We’re used to seeing high-end TVs costing several thousand pounds, but it’s not often we get to take a look at the reference monitors used to produce the films and TV programs we watch at home. When Sony showed off its TriMaster BVM-E250 reference monitor to us on a recent trip to Tokyo, we were rightly blown away by its image quality.

Unlike a TV, which processes the image before displaying it on-screen, a reference monitor displays exactly what data is recorded in the input image. Sony’s latest models use OLED, rather than the CRT and LED sets previously used by the television industry, for more accurate colour and black levels than ever before.

A CRT monitor can accurately display black levels at 0.01 cd/m2, but because of their environmental impact, Sony replaced them with LCD models. These could only display accurate blacks at 0.10 cd/m2, significantly less than a CRT, so an alternative was required. Enter the OLED, capable of accurate blacks with zero additional light output (0.00 cd/m2) and colour accuracy regardless of luminance.
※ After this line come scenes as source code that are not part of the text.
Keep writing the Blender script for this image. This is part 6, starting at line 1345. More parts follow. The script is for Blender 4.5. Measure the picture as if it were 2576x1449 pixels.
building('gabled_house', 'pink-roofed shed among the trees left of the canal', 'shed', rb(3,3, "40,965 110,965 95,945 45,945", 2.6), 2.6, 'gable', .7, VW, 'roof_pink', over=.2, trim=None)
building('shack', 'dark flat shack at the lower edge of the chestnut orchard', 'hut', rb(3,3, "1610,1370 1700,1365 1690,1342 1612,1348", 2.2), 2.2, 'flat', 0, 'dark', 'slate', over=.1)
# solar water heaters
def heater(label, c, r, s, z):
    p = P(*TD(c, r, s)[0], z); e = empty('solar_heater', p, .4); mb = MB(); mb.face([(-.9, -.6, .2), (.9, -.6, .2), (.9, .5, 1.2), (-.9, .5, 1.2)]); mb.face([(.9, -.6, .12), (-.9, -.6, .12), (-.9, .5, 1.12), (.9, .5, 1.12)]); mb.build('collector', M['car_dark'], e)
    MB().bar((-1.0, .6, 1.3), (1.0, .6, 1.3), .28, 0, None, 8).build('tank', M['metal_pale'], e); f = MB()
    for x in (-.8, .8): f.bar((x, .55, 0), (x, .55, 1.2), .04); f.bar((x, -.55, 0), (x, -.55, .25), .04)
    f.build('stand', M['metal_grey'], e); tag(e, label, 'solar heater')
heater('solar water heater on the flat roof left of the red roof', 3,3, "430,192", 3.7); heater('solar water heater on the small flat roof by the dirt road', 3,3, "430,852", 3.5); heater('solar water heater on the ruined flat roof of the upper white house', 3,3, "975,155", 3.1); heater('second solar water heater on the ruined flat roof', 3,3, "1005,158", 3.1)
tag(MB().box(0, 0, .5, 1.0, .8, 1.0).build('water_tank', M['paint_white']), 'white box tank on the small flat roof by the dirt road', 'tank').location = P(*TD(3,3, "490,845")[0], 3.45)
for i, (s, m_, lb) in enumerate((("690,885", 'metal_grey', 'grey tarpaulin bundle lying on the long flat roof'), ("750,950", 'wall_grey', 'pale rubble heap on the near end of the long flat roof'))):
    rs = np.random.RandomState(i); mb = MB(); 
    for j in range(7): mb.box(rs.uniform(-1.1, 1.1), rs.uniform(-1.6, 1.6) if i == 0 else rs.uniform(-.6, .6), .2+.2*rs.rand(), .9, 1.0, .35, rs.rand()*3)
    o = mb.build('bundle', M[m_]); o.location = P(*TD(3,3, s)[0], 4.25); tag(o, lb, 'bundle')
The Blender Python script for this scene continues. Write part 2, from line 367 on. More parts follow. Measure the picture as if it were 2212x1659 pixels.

In a direct comparison, CRT looked a lot better than LCD, but we were amazed at how the OLED panel looked. With the lights off, the screen looked completely black, with no indication of where the screen began and the bezel ended.

The display automatically adjusts its colour output to account for decay in any of the three primary colours, and has an average lifespan of around 30,000 hours. This is significantly higher than the 20,000-25,000 hours of the average CRT monitor, which is significantly more power hungry than OLED.

If this all sounds too good to be true, it is – a 25in screen will cost upwards of £25,000 – these are strictly for professionals right now, but they give us a good insight into what Sony is working on for the future. In a few years time, we can expect some of the technology seen here to filter down into consumer products that should be a little more affordable.